The key, of course is the spirit of play and adventure, not the actual popcorn challenge. If you were to turn to your spouse and say, “let’s go upstairs and shoot popcorn in the air and catch it in our mouths”, you might be pleased with the result, but chances are the whole thing would seem contrived.

That’s why I turned to my husband and said, 

  • Let’s go to bed early and see what happens.

I meant it exactly the way I said it. He knew that. No expectation. No anticipation of any result. Ready for surprises. We were both quite pleased with our “experimental outcome”. 

Lean manufacturing began in the US by copying tools and processes with mixed results.

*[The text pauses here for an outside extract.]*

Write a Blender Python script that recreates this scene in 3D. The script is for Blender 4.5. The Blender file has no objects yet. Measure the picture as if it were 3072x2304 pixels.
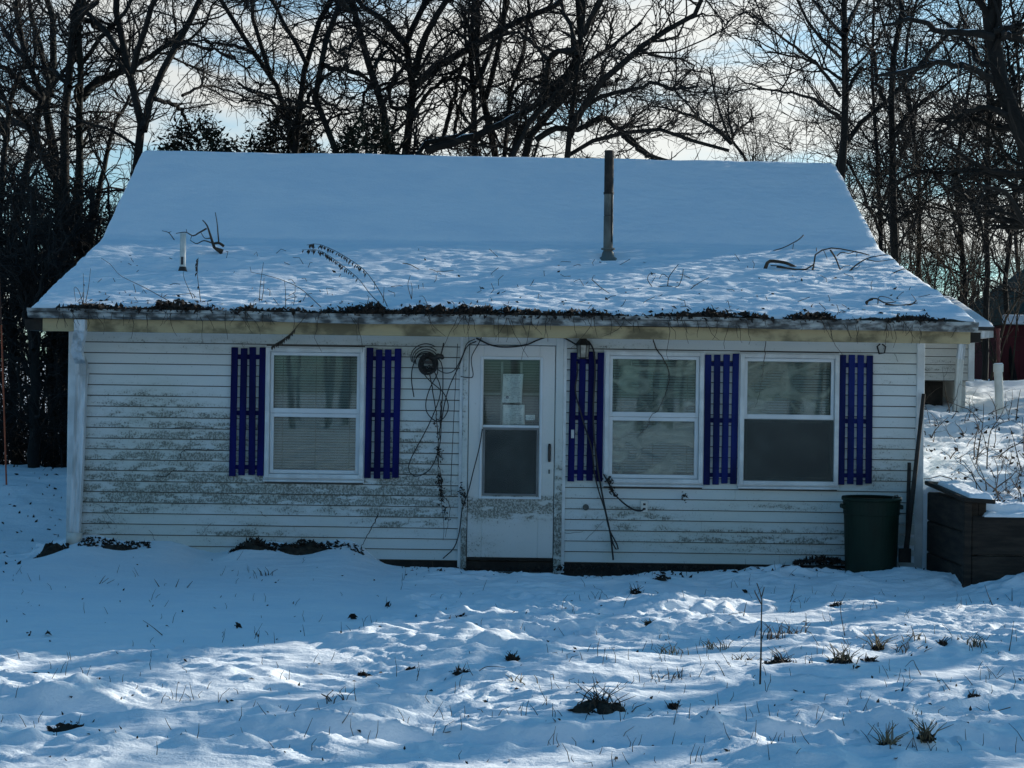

That’s very much like watching Brando and Dunaway play popcorn and trying it yourself. Now, the community is evolving in the direction of a more dynamic understanding of how those tools and processes come into play. They are growing into what Don Juan De Marco knew and Mr. and Mrs. Mickler discovered in the movie Don Juan De Marco: Iterative learning lead by a dynamic essence, not a static form. Mike Rother’s Toyota Kata actually creates a system to guide the iterative process. My years as a highly-trained meditation teacher taught me a similar skill – to guide people to let go of directing a process into aligning with it and letting it teach them. 

I couldn’t find a picture of Brando and Dunnaway in their popcorn play, so I settled for the one above. If you have a picture of the popcorn adventure, pass it on, will you?